ジオコーディングの検索結果の名称がストップの名称として自動的に読み込まれるため、手動で入力する手間なしに、わかりやすい名称でストップを管理、ルート案内を把握することができます。

2. 検索した場所を到達圏の施設として追加

上記と同様の手順で、ジオコーディング機能を使用して検索した場所を到達圏の施設として追加することも可能です。ここでは、一覧検索(※)が可能な「スターターパック 公共地図」の POI ロケーターを使用し、神奈川県横浜市内の駅を到達圏の施設として追加する例をご紹介します。

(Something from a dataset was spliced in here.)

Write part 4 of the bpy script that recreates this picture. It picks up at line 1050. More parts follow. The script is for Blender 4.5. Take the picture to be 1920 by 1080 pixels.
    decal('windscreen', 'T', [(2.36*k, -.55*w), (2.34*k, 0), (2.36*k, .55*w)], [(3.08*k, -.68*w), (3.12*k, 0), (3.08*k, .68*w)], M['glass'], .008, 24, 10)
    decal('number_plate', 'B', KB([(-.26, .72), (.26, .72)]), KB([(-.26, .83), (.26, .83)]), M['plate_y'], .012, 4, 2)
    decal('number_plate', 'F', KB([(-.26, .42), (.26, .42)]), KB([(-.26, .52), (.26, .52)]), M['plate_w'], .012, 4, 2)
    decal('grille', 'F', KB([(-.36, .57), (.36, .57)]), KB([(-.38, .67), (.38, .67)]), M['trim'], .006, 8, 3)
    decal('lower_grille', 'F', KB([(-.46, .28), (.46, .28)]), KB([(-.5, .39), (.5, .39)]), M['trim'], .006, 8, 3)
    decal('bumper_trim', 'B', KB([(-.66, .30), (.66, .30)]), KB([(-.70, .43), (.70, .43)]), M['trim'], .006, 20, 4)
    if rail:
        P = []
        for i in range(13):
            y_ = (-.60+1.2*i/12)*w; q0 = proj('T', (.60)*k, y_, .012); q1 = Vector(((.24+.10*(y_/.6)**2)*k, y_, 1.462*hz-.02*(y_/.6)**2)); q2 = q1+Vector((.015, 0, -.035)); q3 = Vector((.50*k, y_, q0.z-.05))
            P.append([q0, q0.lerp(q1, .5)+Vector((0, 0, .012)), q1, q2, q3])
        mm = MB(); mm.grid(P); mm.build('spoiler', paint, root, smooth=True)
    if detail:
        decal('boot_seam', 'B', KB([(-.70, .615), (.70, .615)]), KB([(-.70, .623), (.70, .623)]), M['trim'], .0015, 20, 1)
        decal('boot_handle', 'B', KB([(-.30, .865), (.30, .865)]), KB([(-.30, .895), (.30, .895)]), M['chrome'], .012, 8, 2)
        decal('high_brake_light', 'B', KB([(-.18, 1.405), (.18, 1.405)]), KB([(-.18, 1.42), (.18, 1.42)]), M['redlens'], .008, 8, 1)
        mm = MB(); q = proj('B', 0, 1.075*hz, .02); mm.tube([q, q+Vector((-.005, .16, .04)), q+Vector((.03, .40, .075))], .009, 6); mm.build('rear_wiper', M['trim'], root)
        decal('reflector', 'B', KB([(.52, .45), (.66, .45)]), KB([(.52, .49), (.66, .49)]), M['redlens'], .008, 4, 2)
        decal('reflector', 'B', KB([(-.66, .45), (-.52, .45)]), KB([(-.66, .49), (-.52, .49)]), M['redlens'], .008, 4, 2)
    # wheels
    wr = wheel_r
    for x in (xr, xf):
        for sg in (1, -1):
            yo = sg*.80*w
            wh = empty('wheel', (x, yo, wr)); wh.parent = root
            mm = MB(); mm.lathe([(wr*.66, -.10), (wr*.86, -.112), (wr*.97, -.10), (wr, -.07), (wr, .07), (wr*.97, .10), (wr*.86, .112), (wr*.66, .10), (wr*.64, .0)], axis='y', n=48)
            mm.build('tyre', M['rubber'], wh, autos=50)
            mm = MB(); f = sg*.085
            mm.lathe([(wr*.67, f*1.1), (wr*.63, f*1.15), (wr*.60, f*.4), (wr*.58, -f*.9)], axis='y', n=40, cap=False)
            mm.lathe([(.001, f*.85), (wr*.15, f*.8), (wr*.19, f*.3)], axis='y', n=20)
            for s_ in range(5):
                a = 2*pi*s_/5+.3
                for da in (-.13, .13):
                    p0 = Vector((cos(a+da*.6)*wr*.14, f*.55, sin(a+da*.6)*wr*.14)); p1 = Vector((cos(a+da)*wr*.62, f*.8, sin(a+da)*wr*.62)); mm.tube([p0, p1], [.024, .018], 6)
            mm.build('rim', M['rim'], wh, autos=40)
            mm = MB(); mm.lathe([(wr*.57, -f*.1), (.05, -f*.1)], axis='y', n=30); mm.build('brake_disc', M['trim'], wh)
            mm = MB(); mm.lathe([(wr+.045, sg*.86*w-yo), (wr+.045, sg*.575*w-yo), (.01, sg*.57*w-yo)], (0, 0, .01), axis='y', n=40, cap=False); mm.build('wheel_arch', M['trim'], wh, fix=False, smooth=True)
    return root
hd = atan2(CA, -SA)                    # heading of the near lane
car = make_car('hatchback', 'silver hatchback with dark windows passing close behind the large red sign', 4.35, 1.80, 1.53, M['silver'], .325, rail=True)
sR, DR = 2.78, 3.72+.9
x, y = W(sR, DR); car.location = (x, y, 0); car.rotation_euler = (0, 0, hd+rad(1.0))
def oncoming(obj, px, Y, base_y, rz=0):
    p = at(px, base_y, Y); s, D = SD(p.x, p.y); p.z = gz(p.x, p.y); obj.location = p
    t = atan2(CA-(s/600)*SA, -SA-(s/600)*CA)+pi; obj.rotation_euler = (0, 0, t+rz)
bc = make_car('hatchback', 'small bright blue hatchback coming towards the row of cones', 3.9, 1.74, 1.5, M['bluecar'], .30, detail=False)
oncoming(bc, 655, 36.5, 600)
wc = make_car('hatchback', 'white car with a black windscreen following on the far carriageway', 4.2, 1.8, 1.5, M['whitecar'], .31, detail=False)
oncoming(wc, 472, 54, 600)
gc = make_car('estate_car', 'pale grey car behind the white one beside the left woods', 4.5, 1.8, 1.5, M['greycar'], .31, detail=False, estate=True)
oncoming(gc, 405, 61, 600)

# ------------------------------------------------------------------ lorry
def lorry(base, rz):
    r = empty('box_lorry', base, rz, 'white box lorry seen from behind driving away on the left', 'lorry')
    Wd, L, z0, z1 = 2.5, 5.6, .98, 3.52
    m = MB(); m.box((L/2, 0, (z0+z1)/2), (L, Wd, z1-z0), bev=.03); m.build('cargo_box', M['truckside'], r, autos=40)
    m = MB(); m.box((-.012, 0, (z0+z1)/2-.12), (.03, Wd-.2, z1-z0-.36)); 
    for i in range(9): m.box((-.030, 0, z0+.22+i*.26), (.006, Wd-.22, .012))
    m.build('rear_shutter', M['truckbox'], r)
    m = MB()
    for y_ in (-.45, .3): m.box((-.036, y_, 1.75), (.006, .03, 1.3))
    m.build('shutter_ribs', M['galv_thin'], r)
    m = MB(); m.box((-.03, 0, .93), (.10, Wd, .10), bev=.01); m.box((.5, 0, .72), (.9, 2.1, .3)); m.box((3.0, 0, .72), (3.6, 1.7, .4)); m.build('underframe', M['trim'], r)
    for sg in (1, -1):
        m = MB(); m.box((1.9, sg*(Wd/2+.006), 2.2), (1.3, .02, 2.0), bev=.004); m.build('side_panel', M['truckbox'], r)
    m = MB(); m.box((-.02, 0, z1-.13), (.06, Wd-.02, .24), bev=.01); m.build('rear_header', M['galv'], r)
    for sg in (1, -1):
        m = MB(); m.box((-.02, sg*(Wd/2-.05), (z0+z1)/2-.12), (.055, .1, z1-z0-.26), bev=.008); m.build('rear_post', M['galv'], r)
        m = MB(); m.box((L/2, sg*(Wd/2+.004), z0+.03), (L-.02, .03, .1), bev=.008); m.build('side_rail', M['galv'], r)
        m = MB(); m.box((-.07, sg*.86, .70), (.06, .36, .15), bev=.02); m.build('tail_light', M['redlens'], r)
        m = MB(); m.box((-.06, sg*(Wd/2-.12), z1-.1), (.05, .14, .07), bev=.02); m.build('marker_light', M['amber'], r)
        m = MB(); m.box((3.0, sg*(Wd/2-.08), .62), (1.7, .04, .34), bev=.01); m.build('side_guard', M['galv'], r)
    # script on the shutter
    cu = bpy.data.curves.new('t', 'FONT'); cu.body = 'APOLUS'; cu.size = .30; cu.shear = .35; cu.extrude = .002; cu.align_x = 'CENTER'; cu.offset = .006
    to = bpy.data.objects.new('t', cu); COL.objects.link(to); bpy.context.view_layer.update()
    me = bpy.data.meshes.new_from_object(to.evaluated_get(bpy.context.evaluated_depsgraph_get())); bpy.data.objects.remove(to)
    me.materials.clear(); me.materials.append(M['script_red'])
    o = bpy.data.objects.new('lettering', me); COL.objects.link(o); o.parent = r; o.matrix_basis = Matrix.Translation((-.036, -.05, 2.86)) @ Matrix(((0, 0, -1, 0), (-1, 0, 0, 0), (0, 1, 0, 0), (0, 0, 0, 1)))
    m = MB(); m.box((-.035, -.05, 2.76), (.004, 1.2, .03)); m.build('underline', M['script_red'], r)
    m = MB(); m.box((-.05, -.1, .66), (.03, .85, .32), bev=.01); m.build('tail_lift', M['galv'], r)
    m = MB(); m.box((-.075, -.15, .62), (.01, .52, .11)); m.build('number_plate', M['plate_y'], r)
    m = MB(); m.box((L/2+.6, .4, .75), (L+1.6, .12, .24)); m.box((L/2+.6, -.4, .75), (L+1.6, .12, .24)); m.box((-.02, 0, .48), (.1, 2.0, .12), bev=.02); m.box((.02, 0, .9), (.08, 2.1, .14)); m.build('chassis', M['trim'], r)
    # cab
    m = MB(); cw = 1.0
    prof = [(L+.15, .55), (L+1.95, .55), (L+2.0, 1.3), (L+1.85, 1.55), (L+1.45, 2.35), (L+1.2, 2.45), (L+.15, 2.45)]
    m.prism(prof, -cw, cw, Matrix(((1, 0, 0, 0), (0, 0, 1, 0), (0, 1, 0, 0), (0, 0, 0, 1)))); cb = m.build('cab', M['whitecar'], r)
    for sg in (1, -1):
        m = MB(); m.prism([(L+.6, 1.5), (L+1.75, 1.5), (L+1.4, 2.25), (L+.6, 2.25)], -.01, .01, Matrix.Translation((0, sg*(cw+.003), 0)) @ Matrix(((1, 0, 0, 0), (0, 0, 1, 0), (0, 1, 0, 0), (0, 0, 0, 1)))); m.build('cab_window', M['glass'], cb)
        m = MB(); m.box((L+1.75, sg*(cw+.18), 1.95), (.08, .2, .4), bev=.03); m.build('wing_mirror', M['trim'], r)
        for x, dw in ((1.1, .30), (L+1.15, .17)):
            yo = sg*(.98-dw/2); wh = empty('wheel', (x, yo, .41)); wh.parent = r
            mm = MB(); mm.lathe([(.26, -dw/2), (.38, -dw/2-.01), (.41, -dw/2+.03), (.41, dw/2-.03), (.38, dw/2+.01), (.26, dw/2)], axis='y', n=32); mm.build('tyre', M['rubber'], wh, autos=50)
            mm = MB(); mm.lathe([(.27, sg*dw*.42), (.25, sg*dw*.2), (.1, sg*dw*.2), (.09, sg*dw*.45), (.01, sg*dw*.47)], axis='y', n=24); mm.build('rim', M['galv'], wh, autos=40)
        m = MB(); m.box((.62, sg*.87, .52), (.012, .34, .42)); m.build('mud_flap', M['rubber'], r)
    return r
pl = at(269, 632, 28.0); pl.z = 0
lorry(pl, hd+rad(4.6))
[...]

※都道府県名、または市区町村名とキーワード(学校、郵便局、駅など、全部で 14 種類)を組み合わせた一覧検索に対応しています。

手順(ArcGIS Pro の場合)

  1. [解析] タブの [ツール] グループで、[ネットワーク解析] → [到達圏] をクリックし、[到達圏] レイヤーを [コンテンツ] ウィンドウに追加します。
  2. [編集] タブの [作成] をクリックします。表示された [フィーチャ作成] ウィンドウの [到達圏:施設] で [施設] をクリックします。
  3. [場所検索] ウィンドウで場所を検索します。検出したポイントを右クリックして、[フィーチャクラスに追加] を選択します。これにより、検索結果が施設として追加されます。今回は、「スターターパック 公共地図」の POI ロケーターを使用して ”横浜市 駅” と検索し、検出された結果をすべてストップとして追加しました。
  1. 施設追加後、[到達圏] タブから [実行] ボタンをクリックし、到達圏解析を実行します。今回は、横浜市内の各鉄道駅の 5 分到達圏(自動車)を作成しました。一覧検索を利用することで、多数の施設をこのように簡単に、すばやく作成することが可能です。

お手持ちのポイント フィーチャクラスを読み込む、またはマップにポイントを作図する、などの方法によってストップや施設を追加することもできますが、ジオコーディングを利用すれば、位置がわからない場所を名称ですばやく検索し、手軽にネットワーク解析に利用することができます。ArcGIS Desktop でネットワーク解析を行う際には、ぜひご利用ください!